Once that was out of his system and I had stopped giggling, we lugged the bundles of whips down to the grassland (a simple enough sounding task, but fraught with difficulty when I get the heavy end and get the giggles again while traversing tricky terrain). Safely at the location we revealed the whips...


.... and shoved them through slits in the sheeting....


.... all 200 of them ...


.... and then found the planting instructions at the bottom of the packaging. Hey ho, they're not dead yet though, so fingers crossed (and assuming that the willow man knew what he was talking about and wasn't just spinning a yarn, or perhaps weaving a willowy tale) in four year's time we'll be coppicing a year's worth of fuel.




Thursday 21 April 2016

Ask (suggest) and it shall be done (sometimes)

There's neither rhyme nor reason as to why an idea to do something pops into the head on any given day. There's no logic as to why that something has taken six years to pop into the head when it is something that could just have easily been done six years ago as last week. For example, Hen Ffermdy cottage has had bare stone walls for six years, nothing has changed in that period, and as of last weekend it still had the same bare stone walls. At any time I could have looked at those walls and said to myself, "that looks a little bare, I wonder if there's a plant that could be trained to grow up that wall". But I didn't. Until last week. Perhaps the idea has always been there, but buried at the bottom of my useful thoughts pile, lost until now in the jumble of less than useful thoughts, distractions and general nonsense which swirl around my head on a daily basis. Grasping the thought whilst it was still bobbing along the surface of that swirl, I went out and bought a clematis and a very big pot.

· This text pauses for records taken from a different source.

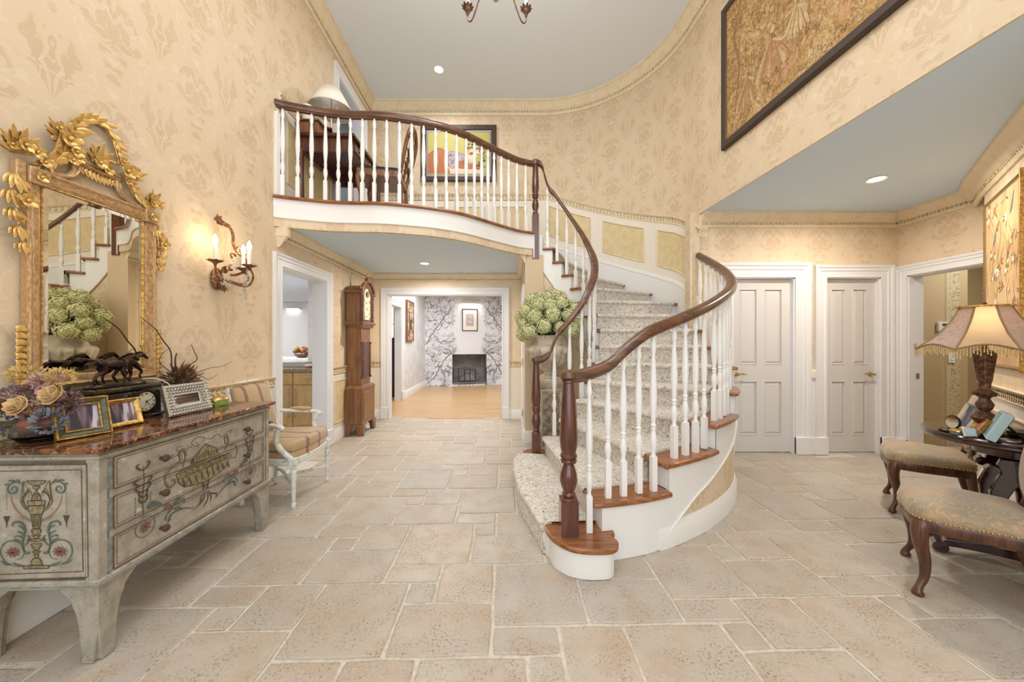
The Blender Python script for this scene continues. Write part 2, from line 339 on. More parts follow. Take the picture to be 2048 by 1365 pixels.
nt.links.new(c, b.inputs['Base Color']); b.inputs['Roughness'].default_value = .7

# translucent lit shade panels
def shade(name, c, em, st):
    m, nt, b = newmat(name); b.inputs['Base Color'].default_value = (*lin(c), 1); b.inputs['Roughness'].default_value = .8
    tr = nt.nodes.new('ShaderNodeBsdfTranslucent'); tr.inputs[0].default_value = (*lin(em), 1)
    mx = nt.nodes.new('ShaderNodeMixShader'); mx.inputs[0].default_value = st
    nt.links.new(b.outputs[0], mx.inputs[1]); nt.links.new(tr.outputs[0], mx.inputs[2]); nt.links.new(mx.outputs[0], nt.nodes['Material Output'].inputs[0])
    return m, nt, b
shade('shade_light', (240, 214, 176), (255, 224, 176), .6)
m, nt, b = shade('shade_mauve', (176, 154, 142), (190, 150, 120), .18); v = coords(nt, 'Object')
vn = mth(nt, 'SUBTRACT', 1.0, sstep(nt, mth(nt, 'ABSOLUTE', mth(nt, 'SUBTRACT', noise(nt, v, 22, 2, .5, 2.0), .5)), .008, .03))
nt.links.new(mixc(nt, mth(nt, 'MULTIPLY', vn, .55), lin((184, 162, 148)), lin((120, 100, 92))), b.inputs['Base Color'])
# ---------------------------------------------------------------- mesh helpers
class MB:
    def __init__(s): s.v = []; s.f = []; s.uv = []; s.T = None; s.mi = []; s.cm = 0
    def add(s, vs, fs, uvs=None):
        o = len(s.v)
        if s.T is not None: vs = [tuple(s.T @ Vector(p)) for p in vs]
        s.v += [tuple(p) for p in vs]; s.f += [tuple(i+o for i in f) for f in fs]; s.mi += [s.cm]*len(fs)
        s.uv += (list(uvs) if uvs else [(0, 0)]*len(vs)); return s
    def box(s, x0, x1, y0, y1, z0, z1):
        return s.add([(x0, y0, z0), (x1, y0, z0), (x1, y1, z0), (x0, y1, z0), (x0, y0, z1), (x1, y0, z1), (x1, y1, z1), (x0, y1, z1)],
                     [(3, 2, 1, 0), (4, 5, 6, 7), (0, 1, 5, 4), (1, 2, 6, 5), (2, 3, 7, 6), (3, 0, 4, 7)])
    def lathe(s, prof, cx=0, cy=0, n=20, cz=0):
        vs = []; fs = []
        for r, z in prof: vs += [(cx+r*math.cos(2*PI*i/n), cy+r*math.sin(2*PI*i/n), cz+z) for i in range(n)]
        for k in range(len(prof)-1):
            for i in range(n): j = (i+1) % n; fs.append((k*n+i, k*n+j, (k+1)*n+j, (k+1)*n+i))
        fs.append(tuple(range(n-1, -1, -1))); fs.append(tuple((len(prof)-1)*n+i for i in range(n)))
        return s.add(vs, fs)
    def tube(s, pts, r, n=8, cap=True, sq=1.0, closed=False):
        pts = [Vector(p) for p in pts]; K = len(pts)
        rs = r if isinstance(r, (list, tuple)) else [r]*K
        vs = []; fs = []; up = None
        for k in range(K):
            a = pts[(k-1) % K] if (closed or k > 0) else pts[k]; b_ = pts[(k+1) % K] if (closed or k < K-1) else pts[k]
            t = (b_-a).normalized() if (b_-a).length > 1e-9 else Vector((0, 0, 1))
            if up is None: up = Vector((0, 0, 1)) if abs(t.z) < .9 else Vector((1, 0, 0))
            sx = t.cross(up)
            if sx.length < 1e-6: sx = t.cross(Vector((1, 0, 0)))
            sx.normalize(); up = sx.cross(t).normalized()
            for i in range(n):
                q = 2*PI*i/n; vs.append(pts[k]+sx*(rs[k]*math.cos(q))+up*(rs[k]*sq*math.sin(q)))
        for k in range(K if closed else K-1):
            k2 = (k+1) % K
            for i in range(n): j = (i+1) % n; fs.append((k*n+i, k*n+j, k2*n+j, k2*n+i))
        if cap and not closed: fs.append(tuple(range(n-1, -1, -1))); fs.append(tuple((K-1)*n+i for i in range(n)))
        return s.add(vs, fs)
    def prism(s, poly, z0, z1, plane='xy'):
        n = len(poly)
        def P(p, h): return {'xy': (p[0], p[1], h), 'xz': (p[0], h, p[1]), 'yz': (h, p[0], p[1])}[plane]
        vs = [P(p, z0) for p in poly]+[P(p, z1) for p in poly]
        fs = [tuple(range(n-1, -1, -1)), tuple(range(n, 2*n))]+[(i, (i+1) % n, n+(i+1) % n, n+i) for i in range(n)]
        return s.add(vs, fs)
    def dome(s, poly, prof):   # rings of a polygon: prof = [(scale, z)...]; shrinks about the centroid
        n = len(poly); cx = sum(p[0] for p in poly)/n; cy = sum(p[1] for p in poly)/n; vs = []; fs = []
        for sc_, z in prof: vs += [(cx+(p[0]-cx)*sc_, cy+(p[1]-cy)*sc_, z) for p in poly]
        for k in range(len(prof)-1):
            for i in range(n): j = (i+1) % n; fs.append((k*n+i, k*n+j, (k+1)*n+j, (k+1)*n+i))
        fs.append(tuple(range(n-1, -1, -1))); fs.append(tuple((len(prof)-1)*n+i for i in range(n)))
        return s.add(vs, fs)
    def ell(s, c, r, n=12, m=8, e=1.0):
        vs = []; fs = []
        def sp(x): return math.copysign(abs(x)**e, x)
        for k in range(m+1):
            ph = -PI/2+PI*k/m
            for i in range(n):
                th = 2*PI*i/n; vs.append((c[0]+r[0]*sp(math.cos(ph))*sp(math.cos(th)), c[1]+r[1]*sp(math.cos(ph))*sp(math.sin(th)), c[2]+r[2]*sp(math.sin(ph))))
        for k in range(m):
            for i in range(n): j = (i+1) % n; fs.append((k*n+i, k*n+j, (k+1)*n+j, (k+1)*n+i))
        return s.add(vs, fs)
    def sweep(s, path, prof, side=1, closed=False, vz=True):
        """path: (x,y[,z]) in plan, prof: (out, up) closed loop; out = right-hand normal of the path times side; uv = metres"""
        P = [Vector((p[0], p[1], p[2] if len(p) > 2 else 0)) for p in path]; K = len(P); n = len(prof); vs = []; fs = []; uvs = []; L = 0
        for k in range(K):
            if k: L += math.hypot(P[k].x-P[k-1].x, P[k].y-P[k-1].y)
            d1 = (P[k]-P[k-1]) if (k > 0 or closed) else (P[1]-P[0]); d2 = (P[(k+1) % K]-P[k]) if (k < K-1 or closed) else (P[k]-P[k-1])
            d1 = Vector((d1.x, d1.y)).normalized(); d2 = Vector((d2.x, d2.y)).normalized()
            n1 = Vector((d1.y, -d1.x)); n2 = Vector((d2.y, -d2.x)); bs = n1+n2
            bs = bs/(1+n1.dot(n2)) if bs.length > .2 else n1
            for o, u in prof:
                vs.append((P[k].x+bs.x*o*side, P[k].y+bs.y*o*side, P[k].z+u)); uvs.append((L, P[k].z+u))
        for k in range(K if closed else K-1):
            k2 = (k+1) % K
            for i in range(n): j = (i+1) % n; fs.append((k*n+i, k*n+j, k2*n+j, k2*n+i))
        if not closed: fs.append(tuple(range(n-1, -1, -1))); fs.append(tuple((K-1)*n+i for i in range(n)))
        return s.add(vs, fs, uvs)
    def leaf(s, p, d, nrm, L, W, curl=.3, lobes=0, seg=6, th=.25):
        """a solid carved leaf: ridge along d, lying on the plane whose outward normal is nrm"""
        p = Vector(p); d = Vector(d).normalized(); nrm = Vector(nrm).normalized(); sx = d.cross(nrm).normalized(); vs = []; fs = []
        for k in range(seg+1):
            t = k/seg; wd = W*.5*(math.sin(PI*min(1, t*.93+.07))**.75)*(1+(.28*math.cos(t*PI*2*lobes) if lobes else 0))
            if k == seg: wd = W*.03
            q = p+d*(L*(t-.12*curl*t*t))+nrm*(L*(.32*math.sin(PI*t*.6)*.5+curl*t*t*.55))
            h = W*th*(1-.6*t)
            vs += [q-sx*wd, q-sx*wd*.45+nrm*h*.45, q+nrm*h*.15, q+sx*wd*.45+nrm*h*.45, q+sx*wd, q-nrm*h*.5]
        for k in range(seg):
            for i in range(6): j = (i+1) % 6; fs.append((k*6+i, k*6+j, k*6+6+j, k*6+6+i))
        fs.append((5, 4, 3, 2, 1, 0)); fs.append(tuple(seg*6+i for i in range(6)))
        return s.add(vs, fs)
    def flower(s, c, nrm, r, petals=6, seed=0):
        nrm = Vector(nrm).normalized(); a = nrm.cross(Vector((0, 0, 1)) if abs(nrm.z) < .9 else Vector((1, 0, 0))).normalized(); b_ = nrm.cross(a); c = Vector(c)
        for i in range(petals):
            q = 2*PI*i/petals+seed; s.leaf(c, a*math.cos(q)+b_*math.sin(q), nrm, r, r*1.05, .55, 0, 4, .3)
        s.ell(c+nrm*r*.25, (r*.26,)*3, 8, 5); return s
    def ribbon(s, pts, wd, nrm, h=.0008):
        """flat painted stroke lying on a surface with outward normal nrm"""
        pts = [Vector(p) for p in pts]; nrm = Vector(nrm).normalized(); K = len(pts); vs = []; fs = []
        for k in range(K):
            t = (pts[min(k+1, K-1)]-pts[max(k-1, 0)]); t = t.normalized() if t.length > 1e-9 else Vector((0, 0, 1)); sx = t.cross(nrm).normalized()
            ww = wd[k] if isinstance(wd, (list, tuple)) else wd*(.35+.65*math.sin(PI*(k+.5)/K))
            vs += [pts[k]-sx*ww/2+nrm*h, pts[k]+sx*ww/2+nrm*h]
        for k in range(K-1): fs.append((2*k, 2*k+1, 2*k+3, 2*k+2))
        return s.add(vs, fs)
    def poly(s, pts): return s.add(pts, [tuple(range(len(pts)))])

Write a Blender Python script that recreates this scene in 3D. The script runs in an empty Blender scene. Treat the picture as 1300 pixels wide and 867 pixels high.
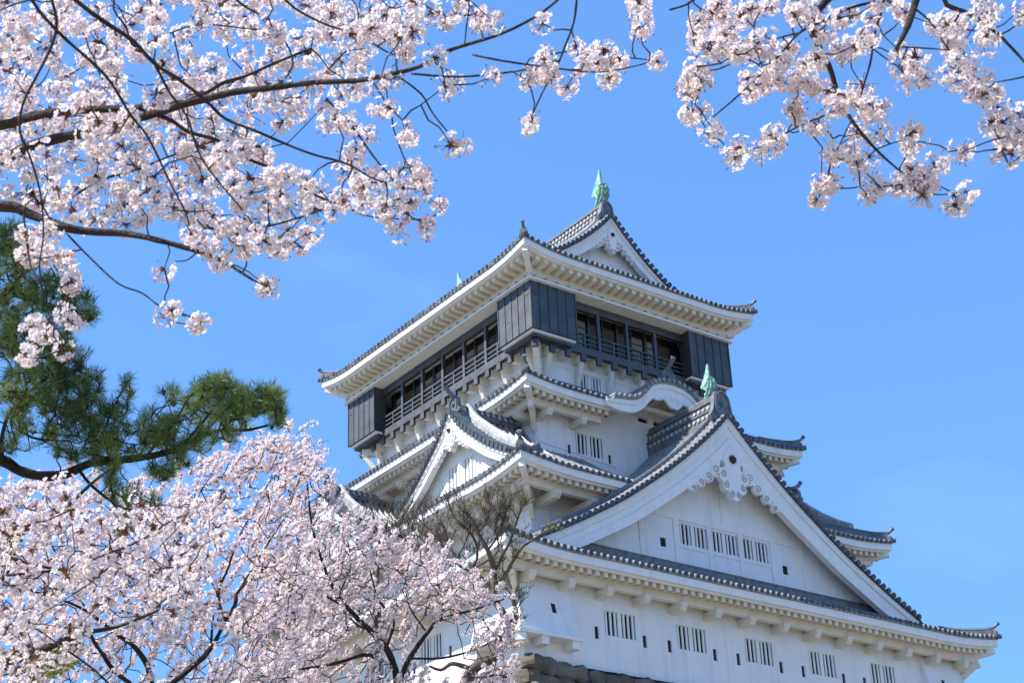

I returned home feeling pleased with myself. "That's going to need a trellis", said David. "Did you buy one?" Faced with a return trip to the garden centre and making another purchase, I felt less pleased with myself. "Can't you make one?", I replied after a short pause. Feeling pleased with myself once again, I trotted off to potter in the polytunnel. I knew the seed had been planted, not in raised beds, but in David's mind, and all I had to do was wait for it to germinate. As plant germination rates vary, so do project germination rates, except project rates can be anything from days through to months and occasionally years, though in that case it is usually safe to conclude that the seed rotted away for lack of t.l.c. and the project will never see the light of day. The seed for the trellis project was one of those extremely rare instantaneous germinations. Within the hour David was scouting the land for suitable tree whips. A short time later, still in the polytunnel, I could hear tap, tap, tap, woof, woof, whine. Tap, tap, tap, woof, woof, whine. Yes, David was hammering, Teri was helping.

Strolling back to the house with an armful of rhubarb for tea, I spied David by the woodshed. I went to investigate. "I've done it!", he declared. Sure enough, he had. Pleased as punch, he held his creation aloft. A trellis. Not just a trellis, a fan trellis. A rustic fan trellis made of ash whips. More befitting of Banceithin than anything I could have bought for silly money from B&Q.